わいせつな画像・映像とわいせつ物公然陳列罪

インターネット上のわいせつな画像・映像に関し,最高裁判所も実務レベルでも,刑法第175条のわいせつ物公然陳列罪の適用が可能との立場が採られている.しかし,わいせつ画像情報それ自体はわいせつ「物」ではあり得ないため,当該情報が記録されたサーバーコンピュータ,ないしはハードディスクがわいせつ物に該当し,それが公然と陳列されていると理解されている.

情報社会と主体性

情報社会における教育上の主題として「主体的に生きる力の育成」の重要性が指摘される.情報社会化の進展が,人間に本来備わるべき資質としての主体性を脅かすという認識がある.この認識は,たとえばマスメディアによる情報発信の独占が視聴者の洗脳や社会全体の価値観の画一化をもたらすといった議論に見られる.

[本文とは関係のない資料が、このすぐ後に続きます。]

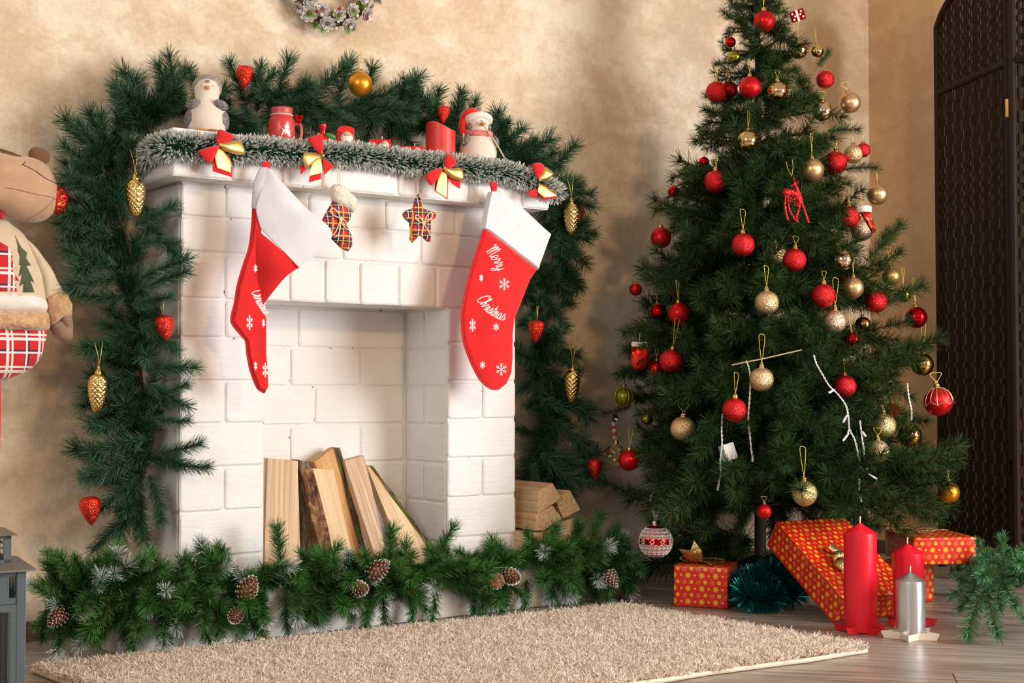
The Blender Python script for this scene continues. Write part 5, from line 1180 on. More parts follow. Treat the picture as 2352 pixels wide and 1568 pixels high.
# ================================================================== STOCKINGS
def strokes_tube(mb, strokes, fn, r):
    for s in strokes:
        pts = smooth_path([Vector((x, y, 0)) for x, y in s], 5) if len(s) > 2 else [Vector((x, y, 0)) for x, y in s]
        q = [fn(p.x, p.y) for p in pts]; mb.tube(q, r, 5)
GL = {  # brush-script letters, x-height 1, (strokes, advance)
 'M': ([[(-.15, 1.55), (.0, 1.85), (.12, 1.5), (.05, .6), (.0, 0)], [(.05, .6), (.28, 1.5), (.45, 1.85), (.50, 1.5), (.42, .5), (.40, 0)], [(.42, .6), (.62, 1.4), (.85, 1.85), (.92, 1.5), (.85, .4), (1.0, .0), (1.15, .25)]], 1.25),
 'C': ([[(.62, 1.55), (.55, 1.95), (.25, 1.95), (.02, 1.4), (0, .6), (.2, .02), (.55, .05), (.8, .45)]], .85),
 'e': ([[(.0, .35), (.4, .55), (.42, .9), (.22, 1.0), (.05, .6), (.12, .1), (.38, .0), (.62, .3)]], .62),
 'r': ([[(0, .3), (.18, .95), (.22, 1.1), (.26, .9), (.5, .9), (.42, .4), (.48, .02), (.7, .3)]], .68),
 'y': ([[(0, .9), (.02, .3), (.2, .02), (.45, .35), (.55, 1.0)], [(.55, 1.0), (.5, .1), (.35, -.65), (.08, -.8), (.0, -.5), (.3, -.15), (.75, .25)]], .8),
 'h': ([[(0, .3), (.25, 1.3), (.3, 1.9), (.12, 1.9), (.08, 1.0), (.05, 0)], [(.07, .5), (.28, .95), (.42, .85), (.38, .3), (.45, 0), (.65, .3)]], .65),
 'i': ([[(0, .3), (.12, 1.0), (.1, .3), (.2, 0), (.4, .3)], [(.16, 1.4), (.18, 1.48)]], .4),
 's': ([[(0, .25), (.25, 1.1), (.38, .5), (.3, .08), (.05, .05)], [(.3, .08), (.6, .3)]], .55),
 't': ([[(0, .3), (.2, 1.0), (.25, 1.7)], [(.25, 1.7), (.14, .5), (.22, .02), (.45, .3)], [(-.02, 1.15), (.5, 1.22)]], .45),
 'm': ([[(0, .5), (.08, 1.0), (.08, 0)], [(.08, .6), (.25, 1.0), (.34, .8), (.32, 0)], [(.33, .6), (.5, 1.0), (.6, .8), (.58, .2), (.65, 0), (.85, .3)]], .85),
 'a': ([[(.42, .85), (.25, 1.0), (.02, .6), (.08, .05), (.28, .1), (.45, .9), (.42, .2), (.52, 0), (.7, .3)]], .7)}
def lettering(word, p0, p1, curve, size_px, rise, Yp, bvh, name, parent, r=.0011, slant=.12, squeeze=1.0, x0=0):
    """word laid along a curved line from pixel p0 to p1"""
    total = sum(GL[c][1] for c in word); mb = MB(); u = 0
    for c in word:
        st, adv = GL[c]
        def fn(x, y, u=u):
            s = (u+x)/total; t_ = s
            dx, dy = p1[0]-p0[0], p1[1]-p0[1]; nrm = Vector((dy, -dx)).normalized(); b_ = 4*curve*t_*(1-t_); slope = 4*curve*(1-2*t_)
            tang = Vector((dx+nrm.x*slope, dy+nrm.y*slope)).normalized(); up_ = Vector((tang.y, -tang.x))
            q = Vector((p0[0]+dx*t_, p0[1]+dy*t_))+nrm*b_+up_*(y*size_px)+tang*(y*size_px*slant)
            return onto(bvh, at(q.x, q.y, Y=Yp), .0004, at(q.x, q.y, Y=Yp))
        strokes_tube(mb, st, fn, r); u += adv
    part(name, mb, MPRINT, parent, True)
def snowflake(px_, py_, R, sq, Yp, bvh, parent, r=.0010):
    mb = MB()
    for k in range(6):
        a = k*PI/3+.52; f = lambda rr, aa: onto(bvh, at(px_+rr*math.cos(aa)*sq, py_+rr*math.sin(aa), Y=Yp), .0004, at(px_+rr*math.cos(aa)*sq, py_+rr*math.sin(aa), Y=Yp))
        mb.tube([f(0, a), f(R, a)], r, 5)
        for q in (.45, .72):
            for s in (-1, 1):
                c = (px_+R*q*math.cos(a)*sq, py_+R*q*math.sin(a)); e_ = (c[0]+R*.30*math.cos(a+s*.85)*sq, c[1]+R*.30*math.sin(a+s*.85))
                mb.tube([onto(bvh, at(*c, Y=Yp), .0004, at(*c, Y=Yp)), onto(bvh, at(*e_, Y=Yp), .0004, at(*e_, Y=Yp))], r*.8, 5)
    part('snowflake_print', mb, MPRINT, parent, True)
def wr(o, mt=None): return o
# second stocking, hanging flat, seen whole
YS = -.118
t = thing('christmas_stocking', 'red felt stocking with a broad white cuff hanging flat at the far pier', 'stocking', at(1140, 440, Y=YS), group='red christmas stockings')
leg = [(1110, 523), (1170, 566), (1232, 620), (1217, 643), (1202, 681), (1181, 733), (1177, 768), (1177, 821), (1174, 856), (1163, 881), (1146, 895), (1128, 895), (1104, 877), (1083, 839), (1065, 790), (1060, 751), (1060, 716), (1067, 674), (1079, 625), (1094, 575)]
def dens(pts, k=3):
    out = []; n = len(pts)
    for i in range(n):
        a, b = pts[i], pts[(i+1) % n]
        for q in range(k): out.append((a[0]+(b[0]-a[0])*q/k, a[1]+(b[1]-a[1])*q/k))
    return out
o = [at(x, y, Y=YS) for x, y in dens(leg)]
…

主体性を「外部からの影響から孤立した自己の意思のみを根拠として価値判断や行動ができる資質」として規定する立場がある.これを「純粋な主体性」と呼ぶこととする.純粋な主体性は現実的には成立し得ない.なぜならば,言語や絵や図形など,何らかの記号体系を用いることなくして人がものを考えることはできないからである.主体性の規定を純粋な主体性よりも幅広く「外部からの影響下において,おおむね自己の意思に基づいて価値判断や行動ができているという実感が持てる状態」とするならば,もう少し現実的な議論が可能であろう.

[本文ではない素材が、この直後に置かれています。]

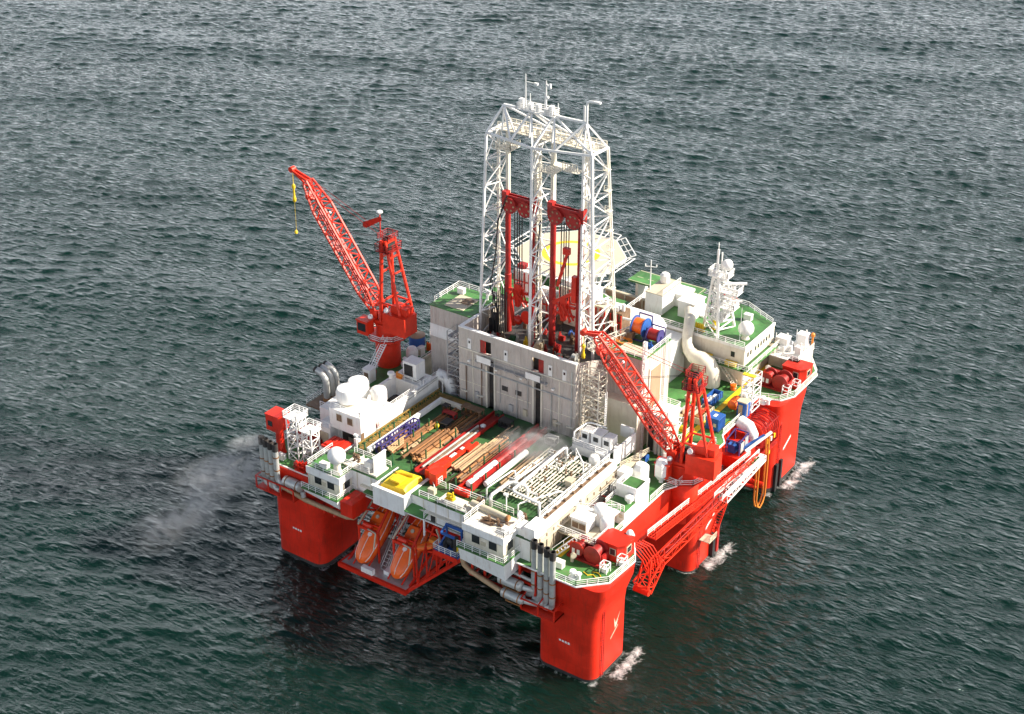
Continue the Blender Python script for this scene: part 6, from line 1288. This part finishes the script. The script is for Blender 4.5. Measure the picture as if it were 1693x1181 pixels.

情報社会,メディア,主体性の関係は「情報社会とはメディアが虚構としての主体性を形成する上での支配的な力を持つ社会である」と規定することができる.これは,情報社会が「メディアを経由して形成される個人の主体性」を通して編成される社会であるという見方と表裏をなしている.

問題解決能力の重要性

生産性の高い,発達した社会においては,基本的な生活をするためには様々な問題を自分で解決しなくても,解凍や解を求める方法はすでに分かっていて,誰かにやってもらうか,選択肢を選ぶだけでよい場合が多い.ところが情報をベースに発展してきている情報社会においては,その発達の速度があまりに速いために,いわゆる「他人任せ」にすると不利益をこうむったり法的問題を起こしたりしてしまう可能性が小さくない.必要なことは,いろいろな問題に対して行われている問題解決の原理を理解し,実際の状況が正常であるかそうでないかについての判断力を身につけておくことである.